Ovidie : "Il y a pas mal d'hommes de ma génération qui ont du viol ordinaire sur la conscience"

Comment élever sa fille quand on est maman et féministe ? À cette question délicate, Ovidie n’apporte pas de solution. Elle tente un éclairage en se remémorant sa propre adolescence dans sa dernière bande-dessinée "Les coeurs insolents" (éd.Marabulles).

“L’été où ma fille a fêté ses 15 ans, c’est comme si j’avais été renvoyée 25 ans en arrière. Tout est remonté à la surface, même ce que je ne voulais surtout pas voir resurgir.”

Dans la bande-dessinée "Les coeurs insolents" illustrée par Audrey Lainé et préfacée par l’écrivaine et performeuse Wendy Delorme, la réalisatrice et écrivaine Ovidie raconte son adolescence "de la classe moyenne et de la France pavillonnaire des années 90”. Une génération bien différente de celle de sa fille issue de la génération Z, qui vit toutes les interactions sous le scope d’Internet.

Dès l’entame du bouquin, Ovidie est traversée d’inquiétudes diverses qui portent toutes sur la même question : "Comment protéger ma fille ?". Mais la protéger de quoi au juste ? Du harcèlement sexuel ? Du revenge porn ? Du slutshaming ? Si ces mots anglo-saxons sont entrés récemment dans notre vocabulaire, la réalisatrice et productrice explique que la menace n’est pas neuve. Ce qui change, c’est que maintenant, on met des mots sur les choses.

Le cas du viol ordinaire

Pour illustrer ces situations que l’on n'énonçait pas avant, Ovidie prend l’exemple du viol ordinaire et l’atteste : "Il y a pas mal d’hommes de ma génération qui ont du viol ordinaire sur la conscience". Ce qu’elle nomme "viol ordinaire", ce sont toutes les "situations sur lesquelles on ne mettait pas le mot de 'viol' parce que le violeur c’était l’inconnu dans un parking ou dans une ruelle. Des situations d’abus de petits copains sur leurs petites copines… on ne posait pas ces mots d’ 'agressions sexuelles' ou 'viol'. On vivait avec, avec sa propre culpabilité. Aujourd’hui, on n’hésite plus à mettre des mots".

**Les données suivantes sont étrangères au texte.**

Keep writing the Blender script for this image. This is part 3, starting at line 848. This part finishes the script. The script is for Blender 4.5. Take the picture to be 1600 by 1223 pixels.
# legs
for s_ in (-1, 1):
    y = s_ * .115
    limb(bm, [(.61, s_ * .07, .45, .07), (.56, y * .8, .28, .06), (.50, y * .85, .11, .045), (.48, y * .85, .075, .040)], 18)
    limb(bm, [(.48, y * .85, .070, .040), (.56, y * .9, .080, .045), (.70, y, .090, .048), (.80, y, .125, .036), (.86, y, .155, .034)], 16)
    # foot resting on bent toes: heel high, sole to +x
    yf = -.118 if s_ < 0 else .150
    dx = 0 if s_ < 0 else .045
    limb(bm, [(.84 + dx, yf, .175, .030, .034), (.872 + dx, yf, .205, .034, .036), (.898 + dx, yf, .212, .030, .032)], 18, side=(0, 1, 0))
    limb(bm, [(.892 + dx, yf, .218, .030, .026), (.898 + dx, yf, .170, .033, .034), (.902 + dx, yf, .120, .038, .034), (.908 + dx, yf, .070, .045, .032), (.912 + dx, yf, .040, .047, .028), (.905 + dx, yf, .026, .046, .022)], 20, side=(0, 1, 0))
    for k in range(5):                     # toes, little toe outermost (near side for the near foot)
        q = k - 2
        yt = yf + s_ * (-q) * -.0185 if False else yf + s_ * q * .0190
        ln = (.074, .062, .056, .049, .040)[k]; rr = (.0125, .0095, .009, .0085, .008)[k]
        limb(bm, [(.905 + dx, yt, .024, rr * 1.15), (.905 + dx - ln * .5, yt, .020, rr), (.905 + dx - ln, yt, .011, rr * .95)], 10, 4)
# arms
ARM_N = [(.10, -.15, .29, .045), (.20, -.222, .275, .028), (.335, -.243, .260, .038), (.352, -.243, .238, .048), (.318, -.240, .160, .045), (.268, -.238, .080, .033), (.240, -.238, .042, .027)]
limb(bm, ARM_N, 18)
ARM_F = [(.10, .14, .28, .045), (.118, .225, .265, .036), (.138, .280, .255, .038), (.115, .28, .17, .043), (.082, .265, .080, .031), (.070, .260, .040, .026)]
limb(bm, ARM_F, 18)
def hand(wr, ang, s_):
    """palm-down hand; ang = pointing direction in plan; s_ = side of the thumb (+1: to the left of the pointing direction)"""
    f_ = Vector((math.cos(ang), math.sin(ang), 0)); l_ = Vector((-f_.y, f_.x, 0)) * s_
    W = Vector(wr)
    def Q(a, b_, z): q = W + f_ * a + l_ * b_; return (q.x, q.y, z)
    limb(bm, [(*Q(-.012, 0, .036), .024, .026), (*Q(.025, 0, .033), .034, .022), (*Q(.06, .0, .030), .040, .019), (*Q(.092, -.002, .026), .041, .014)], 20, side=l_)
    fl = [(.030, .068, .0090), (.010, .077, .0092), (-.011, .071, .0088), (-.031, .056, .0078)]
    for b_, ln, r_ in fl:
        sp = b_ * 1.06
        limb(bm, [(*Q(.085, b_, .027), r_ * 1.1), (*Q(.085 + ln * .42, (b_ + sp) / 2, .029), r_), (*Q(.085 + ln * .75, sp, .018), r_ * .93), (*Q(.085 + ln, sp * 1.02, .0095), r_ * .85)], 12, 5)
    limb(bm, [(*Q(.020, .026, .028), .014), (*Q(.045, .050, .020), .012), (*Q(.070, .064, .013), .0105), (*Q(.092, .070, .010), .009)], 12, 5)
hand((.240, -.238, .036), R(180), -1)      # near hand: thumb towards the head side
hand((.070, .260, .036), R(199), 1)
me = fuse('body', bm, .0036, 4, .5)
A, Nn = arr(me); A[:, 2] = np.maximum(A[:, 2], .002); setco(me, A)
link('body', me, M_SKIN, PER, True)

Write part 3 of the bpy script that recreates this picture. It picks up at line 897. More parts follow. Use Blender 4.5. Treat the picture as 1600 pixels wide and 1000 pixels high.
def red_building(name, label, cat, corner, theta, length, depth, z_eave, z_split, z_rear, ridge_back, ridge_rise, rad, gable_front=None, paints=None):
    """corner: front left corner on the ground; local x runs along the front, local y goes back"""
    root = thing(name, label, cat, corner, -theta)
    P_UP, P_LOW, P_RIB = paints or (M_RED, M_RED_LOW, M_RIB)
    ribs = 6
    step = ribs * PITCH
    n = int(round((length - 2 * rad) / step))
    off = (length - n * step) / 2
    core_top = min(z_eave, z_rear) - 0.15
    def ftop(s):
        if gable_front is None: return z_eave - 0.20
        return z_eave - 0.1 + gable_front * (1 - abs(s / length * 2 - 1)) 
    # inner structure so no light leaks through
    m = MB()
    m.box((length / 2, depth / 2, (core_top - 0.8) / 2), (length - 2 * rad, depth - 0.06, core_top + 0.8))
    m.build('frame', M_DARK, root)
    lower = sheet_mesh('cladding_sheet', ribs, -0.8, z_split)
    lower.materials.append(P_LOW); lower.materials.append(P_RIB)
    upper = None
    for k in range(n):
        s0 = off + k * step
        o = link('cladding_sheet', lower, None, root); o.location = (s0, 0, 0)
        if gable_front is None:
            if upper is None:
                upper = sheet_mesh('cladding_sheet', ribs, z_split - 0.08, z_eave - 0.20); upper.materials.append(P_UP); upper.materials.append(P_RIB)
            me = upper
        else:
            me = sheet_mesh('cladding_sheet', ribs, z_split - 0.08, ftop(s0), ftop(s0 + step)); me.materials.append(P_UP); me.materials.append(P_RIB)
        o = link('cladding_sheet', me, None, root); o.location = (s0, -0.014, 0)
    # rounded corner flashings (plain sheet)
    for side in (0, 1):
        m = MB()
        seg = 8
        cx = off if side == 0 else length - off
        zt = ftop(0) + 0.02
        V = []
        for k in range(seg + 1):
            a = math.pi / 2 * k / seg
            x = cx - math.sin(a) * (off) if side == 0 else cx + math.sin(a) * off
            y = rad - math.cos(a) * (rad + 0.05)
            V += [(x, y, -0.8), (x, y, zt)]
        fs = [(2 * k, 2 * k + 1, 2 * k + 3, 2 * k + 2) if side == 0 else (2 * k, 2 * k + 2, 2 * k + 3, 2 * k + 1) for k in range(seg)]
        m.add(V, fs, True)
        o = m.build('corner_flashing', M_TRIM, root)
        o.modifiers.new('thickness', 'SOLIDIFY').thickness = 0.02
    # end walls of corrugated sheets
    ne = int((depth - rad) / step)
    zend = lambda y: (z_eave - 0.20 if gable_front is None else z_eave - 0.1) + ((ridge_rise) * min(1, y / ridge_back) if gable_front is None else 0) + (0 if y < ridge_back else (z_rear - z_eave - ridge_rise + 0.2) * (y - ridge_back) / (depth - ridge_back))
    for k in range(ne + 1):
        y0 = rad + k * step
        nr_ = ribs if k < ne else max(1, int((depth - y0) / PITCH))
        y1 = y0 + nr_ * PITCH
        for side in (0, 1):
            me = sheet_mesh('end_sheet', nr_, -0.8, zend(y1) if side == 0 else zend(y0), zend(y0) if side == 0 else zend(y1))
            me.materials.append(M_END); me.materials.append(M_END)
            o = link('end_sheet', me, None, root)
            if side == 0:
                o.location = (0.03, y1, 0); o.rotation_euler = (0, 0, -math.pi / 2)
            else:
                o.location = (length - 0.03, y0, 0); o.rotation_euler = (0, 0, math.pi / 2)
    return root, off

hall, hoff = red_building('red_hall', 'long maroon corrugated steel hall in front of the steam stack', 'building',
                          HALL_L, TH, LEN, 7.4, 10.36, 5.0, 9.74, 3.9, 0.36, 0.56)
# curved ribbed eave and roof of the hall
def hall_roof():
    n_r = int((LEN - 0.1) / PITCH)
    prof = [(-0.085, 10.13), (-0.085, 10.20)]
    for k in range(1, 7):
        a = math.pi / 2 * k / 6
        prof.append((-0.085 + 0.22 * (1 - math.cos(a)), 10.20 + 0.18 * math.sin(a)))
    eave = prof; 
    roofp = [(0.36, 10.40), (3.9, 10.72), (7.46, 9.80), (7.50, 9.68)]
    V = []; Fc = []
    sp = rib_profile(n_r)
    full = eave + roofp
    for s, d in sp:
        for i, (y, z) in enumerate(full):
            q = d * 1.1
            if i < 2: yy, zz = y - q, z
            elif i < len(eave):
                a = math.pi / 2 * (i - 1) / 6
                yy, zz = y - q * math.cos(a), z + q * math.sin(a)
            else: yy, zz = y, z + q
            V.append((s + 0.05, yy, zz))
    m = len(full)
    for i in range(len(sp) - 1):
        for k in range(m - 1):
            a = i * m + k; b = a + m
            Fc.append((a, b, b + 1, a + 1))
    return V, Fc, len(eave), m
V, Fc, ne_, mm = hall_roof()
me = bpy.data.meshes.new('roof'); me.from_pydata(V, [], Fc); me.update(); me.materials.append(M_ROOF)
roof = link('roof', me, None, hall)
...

Vidéo. "Pour les hommes de ma génération, il y a eu un avant et après MeToo"

"Il y a eu un choc au moment de MeToo"

A l’assertion : "C’était mieux avant !", Ovidie répond que rien n’a profondément changé : les femmes sont toujours soumises aux mêmes dangers. À la différence qu’Internet permet de ne plus passer sous silence les dérives du patriarcat. L’exemple le plus tangible s’incarne avec le mouvement MeToo. "Pour les hommes de ma génération, il y a eu un choc au moment de MeToo. On peut dire qu’il y a vraiment eu un avant/après MeToo". Et Ovidie de poursuivre : "Il y a ceux qui ont évolué positivement, qui se sont remis en question. Et puis, il y a tous les grincheux qui disent : ’Ah oui, mais on ne peut plus draguer, on ne va plus jamais pouvoir baiser…’".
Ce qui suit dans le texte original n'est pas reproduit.